TM: You should feel virtuous. The world needs more useless things.
AE: Yeah, and we would never accept that they are part of the industry of entertainment. It’s so elegant to be a novelist. Anyway, that would give a sense, a reason, to create novels: In them, you can still propose things to understand the world, without having to offer statistical information.
TM: So was the germ of this novel, Sudden Death, a particular factual discovery that you made, or was it a particular imaginative impulse? I had a fantasy as I was reading … there were a couple of times when I was reading that I came across something I wasn’t sure if you made up or not, but I thought: If that’s true, and he found that in a book, he must have thought, “A-ha! There’s a novel!”
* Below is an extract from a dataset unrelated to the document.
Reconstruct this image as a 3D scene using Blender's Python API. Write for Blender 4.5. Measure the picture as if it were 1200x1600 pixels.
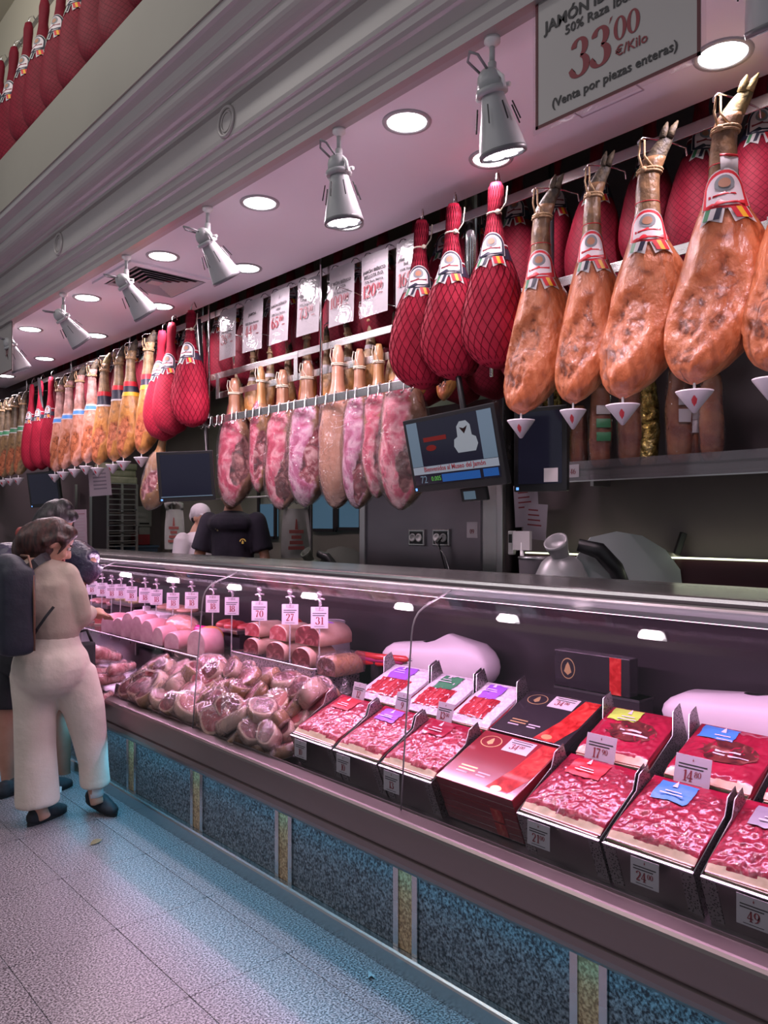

AE: This is it: It was seeing one of the mitres, one of these feather-art mitres. I had been circling the idea for the rest of the novel for a long time, but it would be such a European novel, you know? And I don’t know, but I think Americans have as pretentious a relationship with Europe as Latin Americans do. I now find kind of antipathetic this Eurocentrism of Julio Cortázar, for example. The je ne sais quoi of the characters of Julio Cortázar—I find it annoying. It’s like, lily white.
TM: Not only the ennui, but also the je ne sais quoi!
AE: So the novel [I had in mind] was a very European novel. And the idea of how you introduce Mexico into that mess, that had a lot to do with everything at that moment. But the way you put your question, it was the mitres. And the idea of Caravaggio being a tennis player. For years, I had been researching to write a novel about Caravaggio, because as you say, this character, you could write novels all your life about him. He was such an extreme person.
TM: He’s almost an allegory for the novel as a form in some way, you know? He’s polysexual, he’s in many ways a brute and very unrefined, and in other ways he’s a genius.
AE: He’s sophisticated in his brutality.
TM: His attraction for the novelist as a figure to tell stories about just seems very intuitive to me.
AE: And he drinks from the water of the poetic theory of the Renaissance that demands a certain amount of reality in artwork. Since, like, immediately after Petrarch, there were these moral writings in Italy demanding that art stop being so affected—that art should be real, should represent life as it is, and no one had found the key to do it. I think that it’s not casual, not just coincidental, that at the moment when Caravaggio is inventing modern art, Cervantes, a few miles away in Madrid, is inventing the novel. I think that they are ways of portraying the world that are very similar in their craziness, in their sophistication, in this, like, moral fury, you know? Cervantes is a furious character. He’s as angry at everything as you are! As is Caravaggio. This resentment—of the poor man who will become important as an artist during his life but who, anyway, will never stop being angry—all of that is there in both of them.
TM: And the trick, and sort of the crux, is that somehow the anger doesn’t swallow up the style. Like, they’re both geniuses enough to preserve the stylistic impulse in the middle of this moral fury. You know? And they’re great stylists. And I think that’s in your book in a way, too. It’s a very political book, and I can see in it the skeleton of the very European book it almost was, but you’re such a great stylist—or else you’re a mediocre stylist but you have a great translator—that it turns into something that’s very warm and very human and very real.
AE: I am a great stylist. [Laughter.]
There is this thing that I think is essential, and that doesn’t always go well, and that is that modern art shows its structure. The Quixote is still the most postmodern book, even when it is the first modern book. Remember the beginning of the second part? Quixote gets a copy of Quixote, the first part, reads it, and says, “This was not like that!” [Laughter.] Right? “I don’t know who wrote this, but it was not like that! I defeated those guys. Everything’s wrong here, and everybody’s reading this? Let’s go out again to fix this problem.” So in the Quixote, the threads are completely visible, as they are in Caravaggio. And I think this is inherent to art.